There was a Romano-Celtic temple north of where the parish church now stands, and probably a Romano-British settlement and shrine as well. The shrine was used successively by Roman pagans and Christians.
A small square temple was built in the first century AD. This was replaced with a more substantial building that had moulded stonework and decorated plasterwork, and a rectangular perimeter wall was added that enclosed an area around the temple building.
Numerous notable bronze artefacts have been discovered at and around the site and are now housed in the Ashmolean Museum in Oxford. A sixth-century Anglo-Saxon pendant has also been found at the site, but the reason for its presence at a Roman site is not clear.
The Old English toponym was originally Eatun. By the 12th century it had become Wood Eaton, perhaps to distinguish it from Water Eaton just over 1 mile (1.6 km) to the west.

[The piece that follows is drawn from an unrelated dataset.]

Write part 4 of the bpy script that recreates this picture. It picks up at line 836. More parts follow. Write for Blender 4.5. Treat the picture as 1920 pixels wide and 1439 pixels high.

The Domesday Book records that by 1086 the Norman nobleman Roger d'Ivry held the manor of Eaton. In about 1160 Helewis Avenel gave a virgate of land at Woodeaton to Eynsham Abbey. The Abbey had a grange and manor court house in Woodeaton, recorded in 1366, but no trace remains. The Manor remained with the abbey until the Dissolution of the Monasteries in 1538.
At the centre of the village, by the village green, are the base and shaft of a 13th-century stone cross. The cross is both a scheduled monument and a Grade I listed building.